## [RECORDED DATA]

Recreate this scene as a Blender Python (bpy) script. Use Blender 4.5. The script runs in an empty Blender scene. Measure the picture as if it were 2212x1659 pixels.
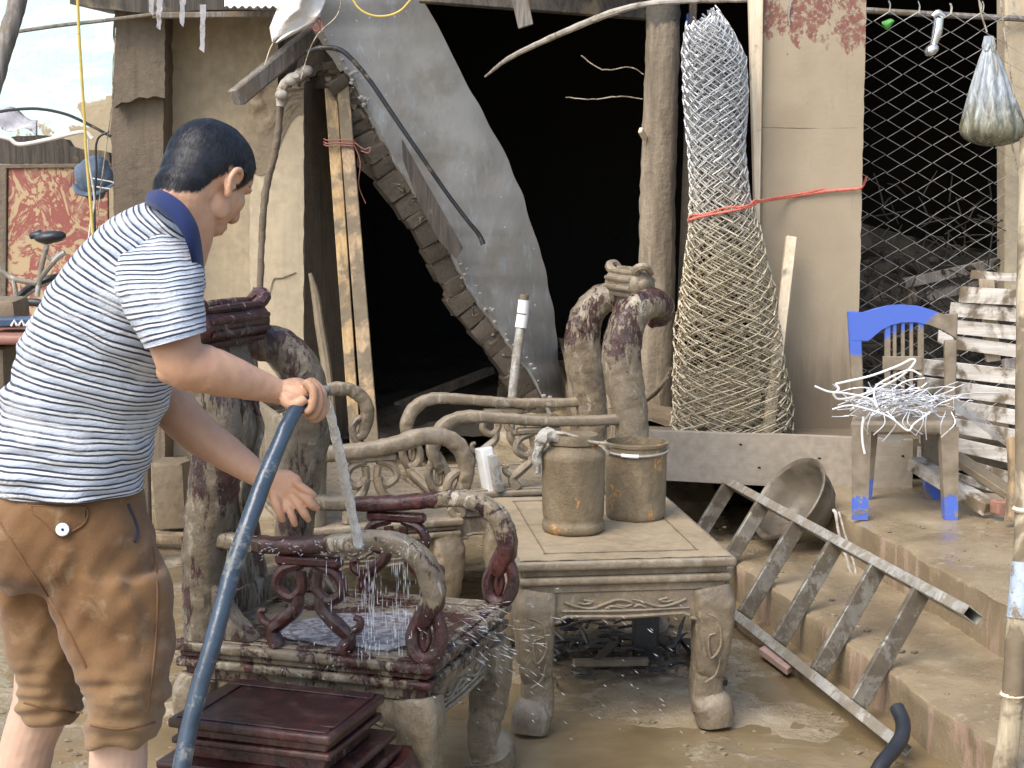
import bpy, bmesh, math, random
from mathutils import Vector, Matrix, noise
from mathutils.bvhtree import BVHTree
R = math.radians
random.seed(7)
scene = bpy.context.scene
COL = scene.collection

# ------------------------------------------------------------ camera, sky, sun
F = 3300.0; W0 = 2212.0; H0 = 1659.0
PITCH = math.atan(384.0 / F); CAMZ = 1.5
cam_d = bpy.data.cameras.new('camera'); cam = bpy.data.objects.new('camera', cam_d); COL.objects.link(cam)
cam.location = (0, 0, CAMZ); cam.rotation_euler = (math.pi / 2 - PITCH, 0, 0)
cam_d.sensor_width = 36.0; cam_d.lens = 36.0 * F / W0; cam_d.clip_end = 2000; cam_d.clip_start = 0.05
scene.camera = cam
world = bpy.data.worlds.new('World'); scene.world = world; world.use_nodes = True
wn = world.node_tree.nodes; wl = world.node_tree.links
sky = wn.new('ShaderNodeTexSky'); sky.sky_type = 'NISHITA'; sky.sun_disc = False
SUN_EL = R(50); SUN_AZ = R(-140)      # azimuth measured from +Y towards +X: behind the camera, on its left
sky.sun_elevation = SUN_EL; sky.sun_rotation = SUN_AZ; sky.dust_density = 3.0; sky.air_density = 1.0; sky.ozone_density = 1.0
wn['Background'].inputs['Strength'].default_value = 0.15
wl.new(sky.outputs[0], wn['Background'].inputs['Color'])
sl = bpy.data.lights.new('sun', 'SUN'); sl.energy = 1.25; sl.angle = R(36); sl.color = (1.0, 0.97, 0.93)
sun = bpy.data.objects.new('sun', sl); COL.objects.link(sun)
sdir = Vector((math.sin(SUN_AZ) * math.cos(SUN_EL), math.cos(SUN_AZ) * math.cos(SUN_EL), math.sin(SUN_EL)))
sun.rotation_euler = sdir.to_track_quat('Z', 'Y').to_euler()
vs = scene.view_settings
vs.view_transform = 'Standard'; vs.look = 'None'; vs.gamma = 1.0; vs.use_curve_mapping = False; vs.exposure = 1.1

# ------------------------------------------------------------ photograph point -> place
def ray(px, py):
    x = (px - W0 / 2) / F; y = -(py - H0 / 2) / F
    return Vector((x, math.cos(PITCH) + y * math.sin(PITCH), y * math.cos(PITCH) - math.sin(PITCH)))
def P(px, py, Y):
    d = ray(px, py); t = Y / d.y
    return Vector((d.x * t, Y, CAMZ + d.z * t))
def G(px, py, z=0.0):
    d = ray(px, py); t = (z - CAMZ) / d.z
    return Vector((d.x * t, d.y * t, z))
def fbm(v, s, o=3):
    return noise.fractal(Vector(v) * s, 1.0, 2.0, o)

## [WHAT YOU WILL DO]
Only lines belong in the copy: transcribe those from the start of the data through the line that contains "COL = scene.collection", and skip the pictures.

## [SOLUTION TO THE EXERCISE]
Recreate this scene as a Blender Python (bpy) script. Use Blender 4.5. The script runs in an empty Blender scene. Measure the picture as if it were 2212x1659 pixels.
import bpy, bmesh, math, random
from mathutils import Vector, Matrix, noise
from mathutils.bvhtree import BVHTree
R = math.radians
random.seed(7)
scene = bpy.context.scene
COL = scene.collection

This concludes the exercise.